St Augustine said: ‘He became what we are so that we might become what he is.’  Another reason why in the Cross of Christ we glory.

And so it is that this Good Friday, as we look out on a society that appears increasingly to have abandoned whatever vestiges of Christian faith it previously had, we here affirm once again that we are ‘not ashamed of the gospel – The message of the Cross of Christ -for it is the power of God unto salvation to everyone who believes’. And no matter what the enemies of Christ may do or say, the image of the Cross stands fast, ‘towering o’er the wrecks of time.’

Watching the scenes from Notre Dame these past few days, and seeing those images of the cross still standing and shining amidst the rubble, reminded me of that other powerful illustration of this on that day we now refer to as 9/11 - the 11thof September 2001. One of the most striking images of Ground Zero– the site of the World Trade Towers destroyed that day – is that of The Ground Zero Cross.

Frank Silecchia, a rescue worker, was the first to see it. He found a Catholic Priest, Father Brian Jordan, who was there as an emergency services chaplain, and said: ‘Father, do you want to see God’s house; look over there.’ 

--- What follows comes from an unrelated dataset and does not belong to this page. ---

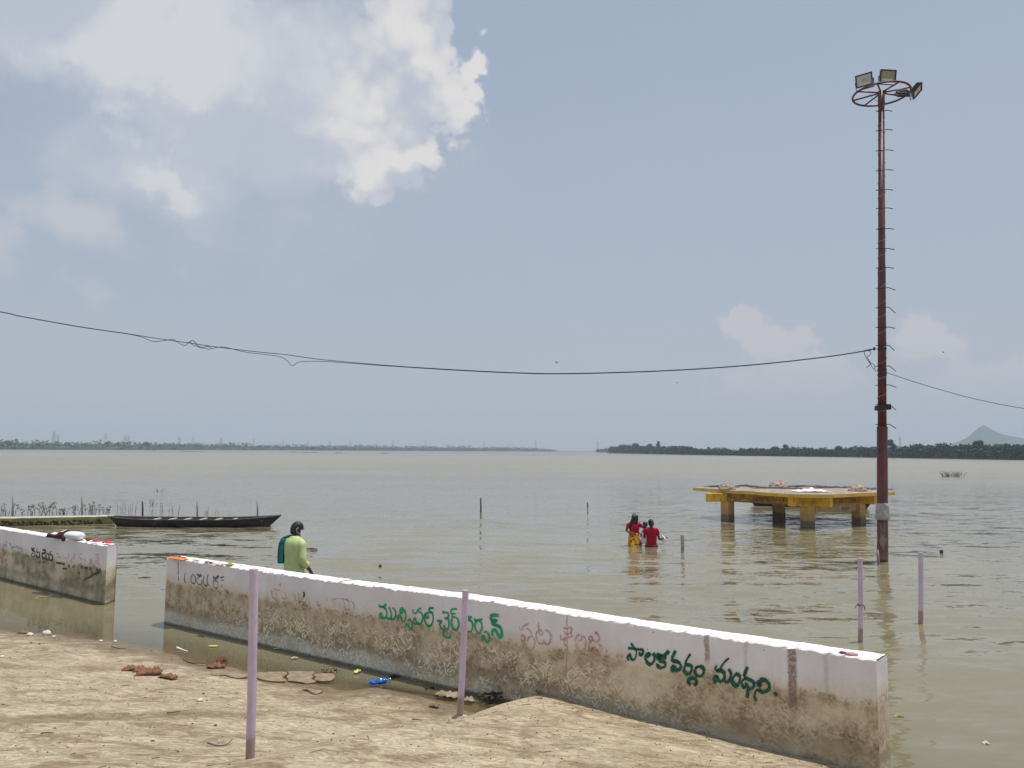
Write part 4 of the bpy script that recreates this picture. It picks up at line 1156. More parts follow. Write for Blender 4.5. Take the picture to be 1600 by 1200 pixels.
# ------------------------------------------------------------ yellow platform
YEL = mat('yellow_paint', (0.62, 0.37, 0.03), 0.75, 0.15, 5, bump=0.15, dirt=(0.30, 0.21, 0.09), dirt_amt=0.35, dscale=4)
YELD = mat('old_yellow_panel', (0.42, 0.24, 0.035), 0.8, 0.2, 6, dirt=(0.20, 0.10, 0.04), dirt_amt=0.6)
OCH = mat('ochre_panel', (0.42, 0.29, 0.15), 0.8, 0.2, 5, dirt=(0.22, 0.16, 0.10), dirt_amt=0.4)
P1 = onz(1137, 814, 0); P3 = onz(1262, 823.5, 0); P4 = onz(1342, 818, 0)
P2 = P1 + P4 - P3
ex = (P4 - P3); LX = ex.length; ex.normalize()
ey = (P1 - P3); LY = ey.length; ey.normalize()
pc = (P1 + P4) / 2
plat = empty('platform', (pc.x, pc.y, 0), 'yellow painted concrete platform on four square pillars standing in the river', 'platform')
def pl(p): return Vector((p.x - pc.x, p.y - pc.y, p.z))
TZ = 1.17
def pil_mat():
    m, g, out = new_mat('yellow_pillar')
    co = g.n('ShaderNodeTexCoord').outputs['Object']; z = g.sep(co)[2]
    n = g.noise(co, 6, 7, .6)
    c = g.mix(g.ss(n, .35, .65), (0.52, 0.30, 0.05), (0.58, 0.37, 0.09))
    zz = g.m('MULTIPLY_ADD', g.m('SUBTRACT', n, .5), 0.3, z)
    c = g.mix(g.ss(zz, 0.35, 0.75, .65, 0), c, (0.30, 0.21, 0.14))
    c = g.mix(g.ss(zz, 0.18, 0.30, .75, 0), c, (0.11, 0.10, 0.08))
    principled(g, out, c, .75, g.bump(n, .2, .01))
    return m
PM = pil_mat()
ax, ay = ex, ey
rot = Matrix((( -ay.x, ax.x, 0), (-ay.y, ax.y, 0), (0, 0, 1)))
rotP = Matrix(((ax.x, ay.x, 0), (ax.y, ay.y, 0), (0, 0, 1)))
for p in (P1, P3, P4, P2):
    mb = MB(); mb.box(pl(Vector((p.x, p.y, -0.15))), (0.32, 0.32, 2.1), rotP); mb.build('pillar', PM, plat, bevel=0.01)
SU = onz(1083, 762, TZ); SR = onz(1398, 768.5, TZ)
SFa = onz(1243, 772.5, TZ); SFb = onz(1302, 772.5, TZ)
SB = SU + SR - (SFa + SFb) / 2
SBa = SB + (SFa - SFb) * 0.5; SBb = SB - (SFa - SFb) * 0.5
outl = []
ring_pts = [SU, SFa, SFb, SR, SBb, SBa]
for i in range(len(ring_pts)):
    a, b = ring_pts[i], ring_pts[(i + 1) % len(ring_pts)]
    nseg = 14 if (b - a).length > 2 else 4
    for k in range(nseg):
        q = a.lerp(b, k / nseg); q = pl(q); q.z = TZ
        q += Vector((noise.noise(q * 2) * .035, noise.noise(q * 2 + Vector((5, 5, 5))) * .035, noise.noise(q * 1.5) * .014))
        outl.append(q)
mb = MB(); n = len(outl)
cen = sum(outl, Vector()) / n
th = 0.115
low = [q + Vector((0, 0, -th)) for q in outl]
inner = [q.lerp(cen, 0.02) + Vector((0, 0, 0.006)) for q in outl]
vs = outl + low + inner + [cen + Vector((0, 0, .01)), cen + Vector((0, 0, -th))]
fs = [(k, (k + 1) % n, 2 * n + (k + 1) % n, 2 * n + k) for k in range(n)] + [(n + k, n + (k + 1) % n, (k + 1) % n, k) for k in range(n)]
fs += [(2 * n + k, 2 * n + (k + 1) % n, 3 * n) for k in range(n)] + [(n + (k + 1) % n, n + k, 3 * n + 1) for k in range(n)]
mb.add(vs, fs)
def slab_mat():
    m, g, out = new_mat('platform_slab')
    co = g.n('ShaderNodeTexCoord').outputs['Object']
    n = g.noise(co, 2.5, 8, .6); n2 = g.noise(co, 14, 6, .65)
    nz = g.sep(g.n('ShaderNodeNewGeometry').outputs['Normal'])[2]
    y = g.mix(g.ss(n, .35, .65), (0.56, 0.35, 0.055), (0.64, 0.45, 0.11))
    y = g.mix(g.ss(n2, .55, .68, 0, .6), y, (0.33, 0.25, 0.13))
    t = g.mix(g.ss(n2, .4, .6), (0.24, 0.195, 0.15), (0.40, 0.34, 0.28))
    t = g.mix(g.ss(n, .5, .62, 0, .7), t, (0.13, 0.10, 0.09))
    principled(g, out, g.mix(g.ss(nz, .3, .7), y, t), .8, g.bump(n2, .3, .02))
    return m
mb.build('slab', slab_mat(), plat, smooth=False)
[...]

The priest and a group of rescue workers followed Frank to a six metre cross made of two steel supporting beams, the only thing standing upright in the midst of the rubble. There, amidst the ruins of what had been the symbol of economic power, stood the cross, the symbol of faith.

It is now part of the National Memorial to 9/11; and stands as a reminder that though empires rise and fall, the one symbol that will stand for ever is the Cross by which we are reconciled to God, and in which we will for ever glory.